DATA LINES
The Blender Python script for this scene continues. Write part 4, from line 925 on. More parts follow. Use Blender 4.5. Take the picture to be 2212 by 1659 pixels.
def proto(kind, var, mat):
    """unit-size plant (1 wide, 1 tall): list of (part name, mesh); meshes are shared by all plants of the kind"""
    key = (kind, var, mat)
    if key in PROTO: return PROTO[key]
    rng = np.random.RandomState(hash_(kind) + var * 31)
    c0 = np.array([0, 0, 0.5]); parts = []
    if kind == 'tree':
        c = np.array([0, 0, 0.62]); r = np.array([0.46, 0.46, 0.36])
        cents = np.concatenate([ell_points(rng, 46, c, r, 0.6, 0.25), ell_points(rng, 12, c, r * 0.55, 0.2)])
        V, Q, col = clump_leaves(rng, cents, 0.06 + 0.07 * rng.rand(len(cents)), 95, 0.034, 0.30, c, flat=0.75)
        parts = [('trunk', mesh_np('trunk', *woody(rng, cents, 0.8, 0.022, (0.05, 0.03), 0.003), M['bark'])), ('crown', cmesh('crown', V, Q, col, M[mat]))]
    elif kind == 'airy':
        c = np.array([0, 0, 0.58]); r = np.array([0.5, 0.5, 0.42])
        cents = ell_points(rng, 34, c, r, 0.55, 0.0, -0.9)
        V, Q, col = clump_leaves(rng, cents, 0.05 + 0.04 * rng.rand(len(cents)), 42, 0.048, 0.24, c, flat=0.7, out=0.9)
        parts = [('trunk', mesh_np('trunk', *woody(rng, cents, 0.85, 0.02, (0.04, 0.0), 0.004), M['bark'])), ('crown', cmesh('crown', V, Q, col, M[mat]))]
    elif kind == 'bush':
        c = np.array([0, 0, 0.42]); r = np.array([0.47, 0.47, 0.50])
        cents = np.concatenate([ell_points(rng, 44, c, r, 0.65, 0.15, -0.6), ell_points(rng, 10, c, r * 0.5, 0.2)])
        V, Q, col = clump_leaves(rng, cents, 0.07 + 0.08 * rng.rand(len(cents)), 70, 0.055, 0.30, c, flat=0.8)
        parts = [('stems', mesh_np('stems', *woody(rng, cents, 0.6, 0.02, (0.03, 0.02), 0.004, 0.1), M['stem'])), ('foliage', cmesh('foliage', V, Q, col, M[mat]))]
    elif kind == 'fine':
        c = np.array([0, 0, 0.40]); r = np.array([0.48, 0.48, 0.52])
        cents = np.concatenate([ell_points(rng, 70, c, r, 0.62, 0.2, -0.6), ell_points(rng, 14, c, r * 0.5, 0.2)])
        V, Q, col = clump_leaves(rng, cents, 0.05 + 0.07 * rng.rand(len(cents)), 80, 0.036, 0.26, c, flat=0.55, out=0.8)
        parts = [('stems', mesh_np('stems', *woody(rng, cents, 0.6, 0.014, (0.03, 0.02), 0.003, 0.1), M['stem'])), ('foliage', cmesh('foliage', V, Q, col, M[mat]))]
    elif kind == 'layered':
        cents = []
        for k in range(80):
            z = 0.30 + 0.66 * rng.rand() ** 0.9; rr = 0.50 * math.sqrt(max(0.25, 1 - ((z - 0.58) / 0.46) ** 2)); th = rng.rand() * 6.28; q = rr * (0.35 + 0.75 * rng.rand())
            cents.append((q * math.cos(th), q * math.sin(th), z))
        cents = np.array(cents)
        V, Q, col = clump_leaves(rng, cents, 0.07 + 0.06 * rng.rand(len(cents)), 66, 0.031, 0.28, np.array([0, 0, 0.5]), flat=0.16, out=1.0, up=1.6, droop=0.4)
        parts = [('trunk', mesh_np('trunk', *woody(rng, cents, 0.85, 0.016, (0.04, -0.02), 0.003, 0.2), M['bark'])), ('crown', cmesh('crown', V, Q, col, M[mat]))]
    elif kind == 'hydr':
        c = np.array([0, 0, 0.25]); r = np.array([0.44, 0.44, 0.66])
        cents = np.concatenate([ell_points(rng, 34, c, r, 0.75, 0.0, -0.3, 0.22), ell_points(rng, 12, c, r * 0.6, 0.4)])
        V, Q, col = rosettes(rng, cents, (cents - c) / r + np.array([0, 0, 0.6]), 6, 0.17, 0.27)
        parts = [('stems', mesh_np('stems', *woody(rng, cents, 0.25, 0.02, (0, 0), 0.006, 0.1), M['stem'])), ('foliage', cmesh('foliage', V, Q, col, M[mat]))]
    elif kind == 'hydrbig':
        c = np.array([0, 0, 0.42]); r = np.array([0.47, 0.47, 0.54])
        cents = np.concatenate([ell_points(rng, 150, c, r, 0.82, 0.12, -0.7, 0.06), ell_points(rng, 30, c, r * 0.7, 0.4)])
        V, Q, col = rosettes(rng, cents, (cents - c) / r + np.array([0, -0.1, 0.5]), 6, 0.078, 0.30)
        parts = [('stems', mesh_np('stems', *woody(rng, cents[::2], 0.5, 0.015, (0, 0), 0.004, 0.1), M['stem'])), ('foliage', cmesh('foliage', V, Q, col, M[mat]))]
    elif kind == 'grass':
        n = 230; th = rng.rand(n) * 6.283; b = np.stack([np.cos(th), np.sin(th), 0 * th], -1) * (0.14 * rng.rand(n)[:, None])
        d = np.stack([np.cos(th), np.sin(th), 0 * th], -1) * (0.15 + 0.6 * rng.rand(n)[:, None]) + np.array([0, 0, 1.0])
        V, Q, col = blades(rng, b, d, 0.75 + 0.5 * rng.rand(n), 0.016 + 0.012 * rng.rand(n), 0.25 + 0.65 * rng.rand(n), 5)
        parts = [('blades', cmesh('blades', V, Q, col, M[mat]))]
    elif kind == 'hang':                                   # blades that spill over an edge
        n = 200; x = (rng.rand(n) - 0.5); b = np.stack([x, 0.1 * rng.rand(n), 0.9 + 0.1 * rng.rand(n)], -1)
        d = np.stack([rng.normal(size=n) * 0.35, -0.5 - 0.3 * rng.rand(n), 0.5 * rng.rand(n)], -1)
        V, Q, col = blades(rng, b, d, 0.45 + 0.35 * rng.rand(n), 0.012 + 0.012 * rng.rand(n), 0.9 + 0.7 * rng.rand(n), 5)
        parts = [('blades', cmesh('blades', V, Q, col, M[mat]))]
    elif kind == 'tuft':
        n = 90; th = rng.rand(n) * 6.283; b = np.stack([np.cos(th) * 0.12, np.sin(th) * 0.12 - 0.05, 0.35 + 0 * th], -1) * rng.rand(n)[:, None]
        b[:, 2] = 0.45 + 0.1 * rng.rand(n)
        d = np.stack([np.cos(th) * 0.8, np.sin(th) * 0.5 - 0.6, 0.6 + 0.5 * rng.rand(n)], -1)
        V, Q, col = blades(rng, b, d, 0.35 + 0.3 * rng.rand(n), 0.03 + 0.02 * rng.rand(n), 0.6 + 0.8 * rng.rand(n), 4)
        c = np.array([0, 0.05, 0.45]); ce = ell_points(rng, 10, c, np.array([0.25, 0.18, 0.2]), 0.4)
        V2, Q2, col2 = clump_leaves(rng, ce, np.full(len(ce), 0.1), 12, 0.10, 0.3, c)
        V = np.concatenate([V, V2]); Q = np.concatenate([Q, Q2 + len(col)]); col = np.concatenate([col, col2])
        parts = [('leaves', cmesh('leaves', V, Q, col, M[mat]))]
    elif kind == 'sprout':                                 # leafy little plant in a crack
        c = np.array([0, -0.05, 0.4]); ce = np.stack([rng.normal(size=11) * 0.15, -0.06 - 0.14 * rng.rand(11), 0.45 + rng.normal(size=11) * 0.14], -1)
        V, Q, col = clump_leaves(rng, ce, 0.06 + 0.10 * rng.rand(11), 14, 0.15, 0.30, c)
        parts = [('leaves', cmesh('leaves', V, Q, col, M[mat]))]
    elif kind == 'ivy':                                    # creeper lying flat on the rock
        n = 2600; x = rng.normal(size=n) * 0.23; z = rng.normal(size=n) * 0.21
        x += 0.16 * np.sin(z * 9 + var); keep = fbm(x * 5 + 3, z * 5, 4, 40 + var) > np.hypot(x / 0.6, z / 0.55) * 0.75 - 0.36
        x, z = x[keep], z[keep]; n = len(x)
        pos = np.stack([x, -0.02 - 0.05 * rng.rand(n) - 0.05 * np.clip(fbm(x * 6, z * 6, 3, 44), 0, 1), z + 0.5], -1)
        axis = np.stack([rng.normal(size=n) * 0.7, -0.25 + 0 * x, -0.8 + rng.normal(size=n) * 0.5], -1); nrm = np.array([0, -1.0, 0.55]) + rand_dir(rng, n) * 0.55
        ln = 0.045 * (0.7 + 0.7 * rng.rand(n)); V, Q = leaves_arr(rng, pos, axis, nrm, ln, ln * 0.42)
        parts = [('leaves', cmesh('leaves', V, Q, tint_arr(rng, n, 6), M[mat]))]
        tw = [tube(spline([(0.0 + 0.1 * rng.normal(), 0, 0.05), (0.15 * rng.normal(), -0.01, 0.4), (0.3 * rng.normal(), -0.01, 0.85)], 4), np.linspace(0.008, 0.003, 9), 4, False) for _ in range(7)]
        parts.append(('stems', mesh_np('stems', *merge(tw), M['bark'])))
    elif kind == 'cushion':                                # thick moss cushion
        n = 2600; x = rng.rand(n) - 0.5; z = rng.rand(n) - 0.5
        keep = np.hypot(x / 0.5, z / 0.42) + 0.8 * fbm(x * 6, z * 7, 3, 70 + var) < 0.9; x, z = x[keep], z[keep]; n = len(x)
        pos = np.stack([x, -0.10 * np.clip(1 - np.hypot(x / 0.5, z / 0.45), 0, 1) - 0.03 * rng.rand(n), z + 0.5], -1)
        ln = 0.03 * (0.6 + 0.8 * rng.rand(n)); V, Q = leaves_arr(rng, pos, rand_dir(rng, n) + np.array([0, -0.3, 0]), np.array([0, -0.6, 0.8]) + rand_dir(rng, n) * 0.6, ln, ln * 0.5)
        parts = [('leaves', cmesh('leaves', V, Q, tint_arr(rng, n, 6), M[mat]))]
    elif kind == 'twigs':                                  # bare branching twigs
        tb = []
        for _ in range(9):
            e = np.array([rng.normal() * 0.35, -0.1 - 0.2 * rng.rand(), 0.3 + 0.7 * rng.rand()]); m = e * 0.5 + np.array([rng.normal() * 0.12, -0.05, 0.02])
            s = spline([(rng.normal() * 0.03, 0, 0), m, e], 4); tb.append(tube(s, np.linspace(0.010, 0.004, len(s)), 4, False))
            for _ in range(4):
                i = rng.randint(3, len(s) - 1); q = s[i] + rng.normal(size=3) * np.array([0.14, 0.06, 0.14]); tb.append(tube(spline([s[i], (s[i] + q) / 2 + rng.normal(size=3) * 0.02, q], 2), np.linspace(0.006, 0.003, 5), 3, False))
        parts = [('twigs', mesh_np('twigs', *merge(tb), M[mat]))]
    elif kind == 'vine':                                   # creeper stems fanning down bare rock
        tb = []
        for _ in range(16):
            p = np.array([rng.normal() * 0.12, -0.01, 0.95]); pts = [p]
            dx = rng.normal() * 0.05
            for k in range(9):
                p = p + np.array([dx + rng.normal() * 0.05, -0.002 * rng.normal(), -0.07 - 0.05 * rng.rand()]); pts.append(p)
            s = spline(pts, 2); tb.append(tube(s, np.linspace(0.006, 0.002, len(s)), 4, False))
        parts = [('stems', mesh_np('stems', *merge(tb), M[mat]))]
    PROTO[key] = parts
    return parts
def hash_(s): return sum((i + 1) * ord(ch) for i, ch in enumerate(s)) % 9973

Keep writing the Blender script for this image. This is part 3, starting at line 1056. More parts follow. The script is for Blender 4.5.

GOAL
Looking back at the lines above, state how many contain the word "More", and supply nothing besides the number.

RESPONSE TO THE TASK
2